Evidence suggests AI adoption can temporarily reduce financial performance due to integration costs and transformation complexity.

This creates executive hesitation precisely when continued investment is required.

Root cause 7: lack of a scaling strategy

Many institutions prioritise selecting use cases but do not define how scaling will occur.

Scaling requires decisions about:

  • Platform architecture
  • Reusable components
  • Governance standardisation
  • Funding models
  • Talent strategy

BCG highlights that sequencing and coordinated execution are critical to achieving AI ROI.

Without a scaling blueprint, AI initiatives remain isolated successes.

Lending specific reasons AI projects stall

Lending introduces additional complexity compared with other banking domains.

Decision criticality

Credit decisions directly impact risk exposure, making validation and explainability mandatory.

Regulatory scrutiny

Model risk management requirements slow deployment compared with customer experience use cases.

Workflow complexity

Lending involves multi step processes across origination, underwriting, approval and monitoring.

Data heterogeneity

Structured financial data must be combined with unstructured documents and external data sources.

These characteristics make lending one of the most valuable but most difficult domains for AI scaling.

How leading banks overcome stalled AI initiatives

Institutions that break the stall pattern share consistent practices.

1. Business led AI portfolios

AI initiatives are prioritised based on economic impact across the credit lifecycle.

2. Platform first architecture

AI capabilities are embedded into lending platforms, enabling reuse and standardisation.

3. Data as infrastructure

Banks invest in unified credit data layers before scaling models.

4. Governance by design

Explainability, monitoring and validation are integrated into workflows.

5. Sequential scaling

Institutions expand AI across the lifecycle rather than launching unrelated pilots.

This approach converts experimentation into compounding value.

The emerging shift: from AI projects to AI capabilities

The most important shift is conceptual.

AI leaders no longer talk about AI projects.

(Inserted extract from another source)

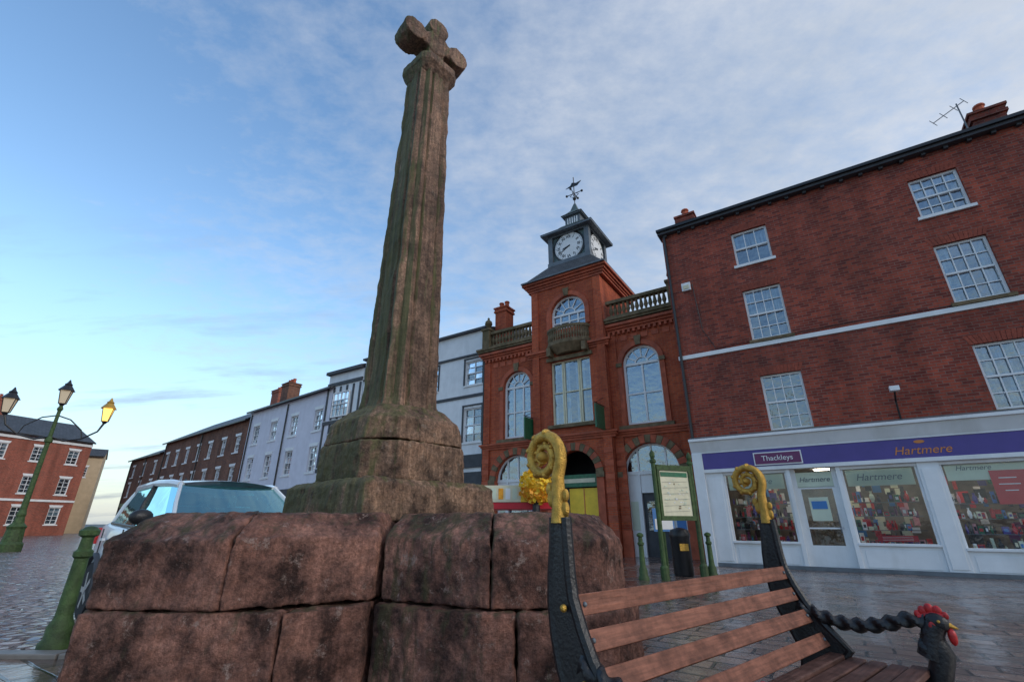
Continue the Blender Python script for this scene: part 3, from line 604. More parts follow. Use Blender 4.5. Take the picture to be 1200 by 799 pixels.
def house(name,p0,p1,eave,ridge,wm,depth,wins,roofm='slate',mats_tr='white',wz=((4.3,5.9),(7.0,8.4)),shop=True,cols=(2,4),over=.25):
    v=Vector(p1)-Vector(p0); Ln=v.length; e=empty(name,(p0[0],p0[1],0),math.atan2(v.y,v.x))
    holes=[];W=MB()
    for i in range(wins):
        c=Ln*(i+.5)/wins+random.uniform(-.1,.1)
        for z0,z1 in wz:
            holes.append(rect(c-.5,c+.5,z0,z1)); sash(W,c-.5,c+.5,z0,z1,.1,cols[0],cols[1],mode=random.choice([0,0,1,3]),bw=.035,fw=.08); W.box(c-.6,c+.6,-.06,.1,z0-.1,z0,mats_tr)
            W.xz([(c-.5,z1+.001),(c+.5,z1+.001),(c+.6,z1+.22),(c-.6,z1+.22)],-.02,0,mats_tr)
    if shop:
        for i in range(wins):
            c=Ln*(i+.5)/wins; hw=Ln/wins*.38
            holes.append(rect(c-hw,c+hw,.5,2.6)); W.box(c-hw,c+hw,.12,.14,.5,2.6,'glass'); W.box(c-.03,c+.03,.06,.12,.5,2.6,mats_tr); W.box(c-hw,c+hw,.5,.52,.4,2.7,'warmroom' if i%2 else 'room')
            W.box(c-hw,c+hw,-.08,-.001,2.75,3.2,random.choice(['darktrim','green','lead','white']))
    wall('front_wall',rect(0,Ln,0,eave),holes,0,.3,wm,e); W.obj('windows',e)
    S=MB(); S.box(0,.3,.3,depth,0,eave,wm); S.box(Ln-.3,Ln,.3,depth,0,eave,wm); S.box(.3,Ln-.3,depth-.3,depth,0,eave,wm)
    S.yz([(.02,eave),(depth-.02,eave),(depth/2,ridge-.12)],.0,.3,wm); S.yz([(.02,eave),(depth-.02,eave),(depth/2,ridge-.12)],Ln-.3,Ln,wm)
    o=over; sl=(ridge-eave)/(depth/2)
    S.yz([(-o,eave-o*sl+.05),(depth/2,ridge-.0),(depth+o,eave-o*sl+.05),(depth+o,eave-o*sl+.17),(depth/2,ridge+.13),(-o,eave-o*sl+.17)],-.1,Ln+.1,roofm)
    S.box(-.1,Ln+.1,-o-.1,-o+.0,eave-o*sl+.02,eave-o*sl+.14,'black')
    for x in (.4,Ln*.52): S.tube([(x,-.07,eave-.2),(x,-.07,.2)],.05,'black',6)
    S.obj('walls_and_roof',e); return e,Ln
e,Ln=house('lavender_rendered_house',(-20.9,36.4),(-11.6,28.9),9.3,10.8,'lav',8,4,wz=((4.1,5.7),(6.7,8.1)))
S=MB(); chimney(S,.0,1.2,2,3,9.5,12.2,'brickE',3); S.obj('chimney',e)
e,Ln=house('brown_brick_terrace',(-36.4,49.0),(-21.1,36.6),8.9,11.4,'brickE',8,7,wz=((3.9,5.3),(6.4,7.7)))
S=MB(); chimney(S,14.8,16.2,3.4,4.4,10.5,12.8,'brickF',3); S.obj('chimney',e)
house('end_brick_house',(-45.5,56.4),(-36.6,49.2),8.0,10.2,'brickE',8,3,wz=((3.9,5.3),(6.0,7.2)))
e,Ln=house('red_brick_hotel',(-51.5,34.0),(-45.6,50.6),9.2,11.4,'brickF',9,6,wz=((1.0,2.6),(3.8,5.4),(6.8,8.2)),shop=False)
S=MB(); S.box(0,Ln,-.08,0,3.1,3.3,'white'); S.box(0,Ln,-.1,0,8.75,9.0,'white'); chimney(S,10,11.5,4,5,10.5,13.0,'brickF',3); S.obj('string_courses',e)
e,Ln=house('tan_rendered_house',(-54.6,57.6),(-51.8,59.6),9.0,9.9,'tan',3,1,wz=((6.4,7.6),),shop=False)
house('low_brick_house',(-66,92),(-56,84),5.5,7.6,'brickE',8,4,wz=((3.4,4.6),),shop=False)
# ------------------------------------------------------------------ ground
g=MB(); g.add([(-400,-300,0),(400,-300,0),(400,500,0),(-400,500,0)],[(0,1,2,3)],'asphalt'); g.obj('ground')
g=MB(); g.add([(-60,5.05,.004),(-2.2,5.05,.004),(2,22,.004),(-12,30,.004),(-46,60,.004),(-60,60,.004)],[(0,1,2,3,4,5)],'cobble'); g.obj('cobbled_square')
g=MB(); g.add([(-14,-8,.008),(22,-8,.008),(22,8,.008),(14,20,.008),(1.5,26,.008),(1.9,22,.008),(-2.0,4.9,.008),(-14,4.9,.008)],[(0,1,2,3,4,5,6,7)],'paving'); g.obj('pavement')
g=MB()
x=-14
while x<-2.1: g.box(x,x+.88,4.9,5.05,0,.05,'kerb'); x+=.9
g.obj('kerb',bevel=.01)
# ------------------------------------------------------------------ stone cross
X=empty('stone_market_cross',(-1.0,4.0,0),0)
def texd(name,sc):
    t=bpy.data.textures.new(name,'CLOUDS'); t.noise_scale=sc; t.noise_depth=5; return t
T1_=texd('rock1',.3); T2_=texd('rock2',.07)
def rough(mb,name,vox=.015,s1=.03,s2=.035,parent=X,bev=.008):
    o=mb.obj(name,parent)
    if bev:
        b=o.modifiers.new('b','BEVEL'); b.width=bev; b.segments=1
    r=o.modifiers.new('r','REMESH'); r.mode='VOXEL'; r.voxel_size=vox; r.use_smooth_shade=True
    for t,s in ((T1_,s1),(T2_,s2)):
        d=o.modifiers.new('d','DISPLACE'); d.texture=t; d.strength=s; d.mid_level=.55; d.texture_coords='LOCAL'
    return o
def off(p): return [(x+1.0,y-4.0) for x,y in p]
def block(name,p,z0,z1,top=None,ch=0,m='stone_base',**k):
    p=off(p); mb=MB()
    if top:
        top=off(top); vs=[(x,y,z0) for x,y in p]+[(x,y,z1-ch) for x,y in p]+[(x,y,z1) for x,y in top]; n=len(p)
        fs=[tuple(range(n-1,-1,-1)),tuple(range(2*n,3*n))]
        for l in (0,1): fs+=[(l*n+i,l*n+(i+1)%n,(l+1)*n+(i+1)%n,(l+1)*n+i) for i in range(n)]
        mb.add(vs,fs,m)
    else: mb.prism(p,z0,z1,m)
    return rough(mb,name,**k)
block('step_stone_1',[(-2.14,2.62),(-1.447,2.57),(-1.447,3.6),(-2.3,3.45),(-2.28,2.95)],.745,1.205,[(-2.0,2.82),(-1.447,2.76),(-1.447,3.6),(-2.15,3.42),(-2.1,3.0)],.14)
block('step_stone_2',[(-1.445,2.57),(-.775,2.93),(-.775,3.7),(-1.445,3.7)],.745,1.205,[(-1.445,2.76),(-.83,3.09),(-.80,3.7),(-1.445,3.7)],.13)
block('step_stone_3',[(-.755,2.94),(-.111,2.62),(-.111,3.7),(-.755,3.8)],.745,1.205,[(-.68,3.1),(-.111,2.81),(-.111,3.7),(-.74,3.8)],.13)
block('step_stone_4',[(-.109,2.62),(.46,2.65),(.66,3.0),(.68,3.7),(-.109,3.7)],.745,1.205,[(-.109,2.81),(.34,2.84),(.52,3.08),(.54,3.7),(-.109,3.7)],.14)
block('step_stone_5',[(-2.3,3.47),(-1.42,3.62),(-1.0,3.71),(-.1,3.71),(.68,3.72),(.64,4.5),(0,5.0),(-1.6,4.8),(-2.15,4.2)],.745,1.2)
block('step_stone_6',[(-2.12,2.56),(-1.146,2.60),(-1.146,3.6),(-2.33,3.4),(-2.26,2.9)],0,.740)
block('step_stone_7',[(-1.144,2.60),(-.78,2.86),(-.78,3.7),(-1.144,3.7)],0,.740)
block('step_stone_8',[(-.762,2.87),(-.14,2.56),(.019,2.56),(.019,3.7),(-.76,3.8)],0,.740)
block('step_stone_9',[(.021,2.56),(.50,2.59),(.72,2.95),(.74,3.7),(.021,3.7)],0,.740)
block('step_stone_10',[(-2.33,3.42),(-1.1,3.62),(0,3.72),(.74,3.72),(.70,4.6),(.1,5.1),(-1.7,4.9),(-2.2,4.3)],0,.735,vox=.03)
a48=R(48)
def oct_(r,sq=.0,rot=a48):
    p=[(r,-r+sq),(r,r-sq),(r-sq,r),(-r+sq,r),(-r,r-sq),(-r,-r+sq),(-r+sq,-r),(r-sq,-r)]
    return [(x*math.cos(rot)-y*math.sin(rot),x*math.sin(rot)+y*math.cos(rot)) for x,y in p]
S=MB(); S.frus(oct_(.62,.02),1.16,oct_(.61,.02),1.41,'stone_sock'); S.frus(oct_(.61,.02),1.405,oct_(.56,.03),1.45,'stone_sock'); rough(S,'square_slab',.014,.025,.028)
S=MB(); S.frus(oct_(.52,.2),1.43,oct_(.51,.2),1.73,'stone_sock'); rough(S,'socket_lower',.013,.03,.03)
S=MB(); S.frus(oct_(.49,.18),1.735,oct_(.465,.17),1.92,'stone_sock'); S.frus(oct_(.465,.17),1.915,oct_(.33,.12),2.05,'stone_sock'); rough(S,'socket_upper',.013,.03,.03)
S=MB(); vs=[];fs=[]; NP=120; NL=330; z0=2.0; z1=6.06
def prof(a,r):
    a=(a+math.pi/4)%(math.pi/2)-math.pi/4
    d=r/max(math.cos(a),1e-3); k=min(d,r*1.18); t=abs(a)/(math.pi/4)
    k-=r*.12*math.exp(-((t-.52)/.06)**2); k+=r*.05*math.exp(-((t-.72)/.09)**2); k-=r*.07*math.exp(-((t-1.0)/.08)**2)
    return k
for j in range(NL+1):
    t=j/NL; z=z0+(z1-z0)*t; r=.268-.067*t
    if z<2.12: r+=.03*(1-(z-2.0)/.12)
    for i in range(NP):
        a=2*math.pi*i/NP; k=prof(a,r)
        p=Vector((k*math.cos(a+a48),k*math.sin(a+a48),z))
        nn=noise.fractal(p*3.0,1,2,4)*.004+noise.fractal(Vector((p.x*22,p.y*22,p.z*6)),1,2,6)*.008
        q=noise.noise(Vector((p.x*3.5,p.y*3.5,p.z*2.4)))
        if q>.34: nn-=(q-.34)*.06
        p.x*=1+nn/k; p.y*=1+nn/k
        vs.append(p)
for j in range(NL):
    for i in range(NP):
        l=(i+1)%NP; fs.append((j*NP+i,j*NP+l,(j+1)*NP+l,(j+1)*NP+i))
fs.append(tuple(NL*NP+i for i in range(NP))); S.add(vs,fs,'stone_col'); S.obj('shaft',X,smooth=True)
S=MB()
S.frus(oct_(.19,.05),5.99,oct_(.26,.08),6.12,'stone_col'); S.prism(oct_(.26,.08),6.11,6.22,'stone_col'); S.frus(oct_(.26,.08),6.215,oct_(.17,.05),6.33,'stone_col')
S.T=Matrix.Translation((0,0,-.15))@Matrix.Rotation(R(41),4,'Z')
S.box(-.11,.11,-.12,.12,6.4,7.0,'stone_col'); S.box(-.28,.28,-.12,.12,6.67,6.87,'stone_col')
def lobe(x,z,r,w):
    n=18; S.xz([(x+r*math.cos(2*math.pi*i/n),z+r*math.sin(2*math.pi*i/n)) for i in range(n)],-w,w,'stone_col')
lobe(-.30,6.77,.145,.145); lobe(.30,6.77,.145,.145); lobe(0,7.03,.14,.145); lobe(0,6.77,.17,.135)
S.T=None; rough(S,'cross_head',.012,.025,.02,bev=0)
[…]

They talk about AI capabilities.

Capabilities persist beyond individual use cases. They enable continuous deployment, iteration and scaling.

This includes:

  • Decisioning engines
  • Feature stores
  • Model lifecycle management
  • Agentic orchestration
  • Continuous portfolio analytics

Platforms such as AI enabled lending solutions illustrate this transition by embedding AI across onboarding, decisioning and monitoring rather than positioning it as a separate layer.

Conclusion

AI projects stall in banks for predictable reasons: fragmented data, legacy architecture, governance friction and operating model misalignment.

The core issue is not technology maturity. It is organisational readiness.

Banks that treat AI as experimentation will remain in pilot cycles. Banks that treat AI as infrastructure will scale.

The lesson is clear.

AI initiatives stall when they are framed as projects.
They progress when they are built as platforms.

The institutions that understand this distinction will move from isolated innovation to sustained transformation across lending.